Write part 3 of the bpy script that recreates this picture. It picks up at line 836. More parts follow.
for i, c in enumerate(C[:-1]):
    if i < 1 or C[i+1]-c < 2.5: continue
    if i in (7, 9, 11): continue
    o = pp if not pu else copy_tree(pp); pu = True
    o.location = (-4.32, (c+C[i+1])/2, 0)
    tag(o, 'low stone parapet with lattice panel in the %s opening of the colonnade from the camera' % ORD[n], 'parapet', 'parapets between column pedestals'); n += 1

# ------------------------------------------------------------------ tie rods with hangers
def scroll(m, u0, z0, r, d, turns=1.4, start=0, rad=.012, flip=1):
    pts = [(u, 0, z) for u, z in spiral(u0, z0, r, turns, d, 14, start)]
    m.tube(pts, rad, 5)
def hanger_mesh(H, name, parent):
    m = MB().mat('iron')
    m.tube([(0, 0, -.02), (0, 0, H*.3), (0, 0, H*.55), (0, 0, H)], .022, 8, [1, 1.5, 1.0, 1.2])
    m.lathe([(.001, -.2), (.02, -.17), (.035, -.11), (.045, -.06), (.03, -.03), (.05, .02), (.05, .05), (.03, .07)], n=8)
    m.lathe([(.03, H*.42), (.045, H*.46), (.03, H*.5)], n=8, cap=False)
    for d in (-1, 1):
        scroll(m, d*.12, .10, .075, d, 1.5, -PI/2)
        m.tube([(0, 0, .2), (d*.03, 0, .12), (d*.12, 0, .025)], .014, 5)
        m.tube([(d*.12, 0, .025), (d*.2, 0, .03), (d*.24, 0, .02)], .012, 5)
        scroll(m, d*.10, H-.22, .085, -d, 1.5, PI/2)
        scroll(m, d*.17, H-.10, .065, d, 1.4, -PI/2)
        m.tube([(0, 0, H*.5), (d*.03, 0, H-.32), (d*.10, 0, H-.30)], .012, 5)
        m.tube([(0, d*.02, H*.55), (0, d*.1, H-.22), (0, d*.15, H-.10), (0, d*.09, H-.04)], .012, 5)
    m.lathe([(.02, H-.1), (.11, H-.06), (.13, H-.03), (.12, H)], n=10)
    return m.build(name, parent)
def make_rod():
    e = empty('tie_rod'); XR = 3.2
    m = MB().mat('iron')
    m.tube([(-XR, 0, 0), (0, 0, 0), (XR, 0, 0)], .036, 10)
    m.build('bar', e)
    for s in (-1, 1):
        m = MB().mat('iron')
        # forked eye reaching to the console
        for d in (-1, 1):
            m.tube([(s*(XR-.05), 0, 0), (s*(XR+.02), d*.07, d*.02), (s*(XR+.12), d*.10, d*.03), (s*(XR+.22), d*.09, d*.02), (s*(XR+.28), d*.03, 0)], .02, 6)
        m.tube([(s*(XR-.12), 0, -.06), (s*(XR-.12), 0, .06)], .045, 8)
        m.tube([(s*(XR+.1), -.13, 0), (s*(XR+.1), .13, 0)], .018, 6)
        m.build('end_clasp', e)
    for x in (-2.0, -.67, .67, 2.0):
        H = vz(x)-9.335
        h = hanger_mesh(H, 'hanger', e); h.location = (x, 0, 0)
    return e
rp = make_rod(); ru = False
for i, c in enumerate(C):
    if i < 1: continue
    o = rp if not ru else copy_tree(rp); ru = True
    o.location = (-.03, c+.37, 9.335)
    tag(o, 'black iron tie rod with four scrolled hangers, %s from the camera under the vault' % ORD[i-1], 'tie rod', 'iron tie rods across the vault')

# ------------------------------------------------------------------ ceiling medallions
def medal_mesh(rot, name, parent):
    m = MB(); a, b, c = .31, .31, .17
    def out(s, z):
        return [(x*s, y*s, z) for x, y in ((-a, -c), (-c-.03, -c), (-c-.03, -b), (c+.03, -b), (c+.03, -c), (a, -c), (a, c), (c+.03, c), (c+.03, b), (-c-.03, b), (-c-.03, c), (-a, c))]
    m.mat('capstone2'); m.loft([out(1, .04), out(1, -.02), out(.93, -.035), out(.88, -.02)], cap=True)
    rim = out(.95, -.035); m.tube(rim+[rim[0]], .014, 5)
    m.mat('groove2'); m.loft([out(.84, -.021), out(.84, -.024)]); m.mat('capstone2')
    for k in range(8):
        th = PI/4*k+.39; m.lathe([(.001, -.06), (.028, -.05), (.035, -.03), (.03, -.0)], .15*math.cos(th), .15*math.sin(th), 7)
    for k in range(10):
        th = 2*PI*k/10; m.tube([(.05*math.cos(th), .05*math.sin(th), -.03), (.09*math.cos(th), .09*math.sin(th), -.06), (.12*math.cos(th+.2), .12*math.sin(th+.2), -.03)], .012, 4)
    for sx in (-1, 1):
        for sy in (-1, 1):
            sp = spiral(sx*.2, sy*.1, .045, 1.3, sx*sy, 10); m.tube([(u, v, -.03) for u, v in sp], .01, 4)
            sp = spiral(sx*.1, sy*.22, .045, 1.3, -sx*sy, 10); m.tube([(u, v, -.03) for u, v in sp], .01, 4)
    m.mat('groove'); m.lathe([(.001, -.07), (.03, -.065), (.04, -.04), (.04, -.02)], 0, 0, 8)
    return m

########

EXERCISE: Reproduce the data in full, exactly as presented.

WRITTEN SOLUTION:
Write part 3 of the bpy script that recreates this picture. It picks up at line 836. More parts follow.
for i, c in enumerate(C[:-1]):
    if i < 1 or C[i+1]-c < 2.5: continue
    if i in (7, 9, 11): continue
    o = pp if not pu else copy_tree(pp); pu = True
    o.location = (-4.32, (c+C[i+1])/2, 0)
    tag(o, 'low stone parapet with lattice panel in the %s opening of the colonnade from the camera' % ORD[n], 'parapet', 'parapets between column pedestals'); n += 1

# ------------------------------------------------------------------ tie rods with hangers
def scroll(m, u0, z0, r, d, turns=1.4, start=0, rad=.012, flip=1):
    pts = [(u, 0, z) for u, z in spiral(u0, z0, r, turns, d, 14, start)]
    m.tube(pts, rad, 5)
def hanger_mesh(H, name, parent):
    m = MB().mat('iron')
    m.tube([(0, 0, -.02), (0, 0, H*.3), (0, 0, H*.55), (0, 0, H)], .022, 8, [1, 1.5, 1.0, 1.2])
    m.lathe([(.001, -.2), (.02, -.17), (.035, -.11), (.045, -.06), (.03, -.03), (.05, .02), (.05, .05), (.03, .07)], n=8)
    m.lathe([(.03, H*.42), (.045, H*.46), (.03, H*.5)], n=8, cap=False)
    for d in (-1, 1):
        scroll(m, d*.12, .10, .075, d, 1.5, -PI/2)
        m.tube([(0, 0, .2), (d*.03, 0, .12), (d*.12, 0, .025)], .014, 5)
        m.tube([(d*.12, 0, .025), (d*.2, 0, .03), (d*.24, 0, .02)], .012, 5)
        scroll(m, d*.10, H-.22, .085, -d, 1.5, PI/2)
        scroll(m, d*.17, H-.10, .065, d, 1.4, -PI/2)
        m.tube([(0, 0, H*.5), (d*.03, 0, H-.32), (d*.10, 0, H-.30)], .012, 5)
        m.tube([(0, d*.02, H*.55), (0, d*.1, H-.22), (0, d*.15, H-.10), (0, d*.09, H-.04)], .012, 5)
    m.lathe([(.02, H-.1), (.11, H-.06), (.13, H-.03), (.12, H)], n=10)
    return m.build(name, parent)
def make_rod():
    e = empty('tie_rod'); XR = 3.2
    m = MB().mat('iron')
    m.tube([(-XR, 0, 0), (0, 0, 0), (XR, 0, 0)], .036, 10)
    m.build('bar', e)
    for s in (-1, 1):
        m = MB().mat('iron')
        # forked eye reaching to the console
        for d in (-1, 1):
            m.tube([(s*(XR-.05), 0, 0), (s*(XR+.02), d*.07, d*.02), (s*(XR+.12), d*.10, d*.03), (s*(XR+.22), d*.09, d*.02), (s*(XR+.28), d*.03, 0)], .02, 6)
        m.tube([(s*(XR-.12), 0, -.06), (s*(XR-.12), 0, .06)], .045, 8)
        m.tube([(s*(XR+.1), -.13, 0), (s*(XR+.1), .13, 0)], .018, 6)
        m.build('end_clasp', e)
    for x in (-2.0, -.67, .67, 2.0):
        H = vz(x)-9.335
        h = hanger_mesh(H, 'hanger', e); h.location = (x, 0, 0)
    return e
rp = make_rod(); ru = False
for i, c in enumerate(C):
    if i < 1: continue
    o = rp if not ru else copy_tree(rp); ru = True
    o.location = (-.03, c+.37, 9.335)
    tag(o, 'black iron tie rod with four scrolled hangers, %s from the camera under the vault' % ORD[i-1], 'tie rod', 'iron tie rods across the vault')

# ------------------------------------------------------------------ ceiling medallions
def medal_mesh(rot, name, parent):
    m = MB(); a, b, c = .31, .31, .17
    def out(s, z):
        return [(x*s, y*s, z) for x, y in ((-a, -c), (-c-.03, -c), (-c-.03, -b), (c+.03, -b), (c+.03, -c), (a, -c), (a, c), (c+.03, c), (c+.03, b), (-c-.03, b), (-c-.03, c), (-a, c))]
    m.mat('capstone2'); m.loft([out(1, .04), out(1, -.02), out(.93, -.035), out(.88, -.02)], cap=True)
    rim = out(.95, -.035); m.tube(rim+[rim[0]], .014, 5)
    m.mat('groove2'); m.loft([out(.84, -.021), out(.84, -.024)]); m.mat('capstone2')
    for k in range(8):
        th = PI/4*k+.39; m.lathe([(.001, -.06), (.028, -.05), (.035, -.03), (.03, -.0)], .15*math.cos(th), .15*math.sin(th), 7)
    for k in range(10):
        th = 2*PI*k/10; m.tube([(.05*math.cos(th), .05*math.sin(th), -.03), (.09*math.cos(th), .09*math.sin(th), -.06), (.12*math.cos(th+.2), .12*math.sin(th+.2), -.03)], .012, 4)
    for sx in (-1, 1):
        for sy in (-1, 1):
            sp = spiral(sx*.2, sy*.1, .045, 1.3, sx*sy, 10); m.tube([(u, v, -.03) for u, v in sp], .01, 4)
            sp = spiral(sx*.1, sy*.22, .045, 1.3, -sx*sy, 10); m.tube([(u, v, -.03) for u, v in sp], .01, 4)
    m.mat('groove'); m.lathe([(.001, -.07), (.03, -.065), (.04, -.04), (.04, -.02)], 0, 0, 8)
    return m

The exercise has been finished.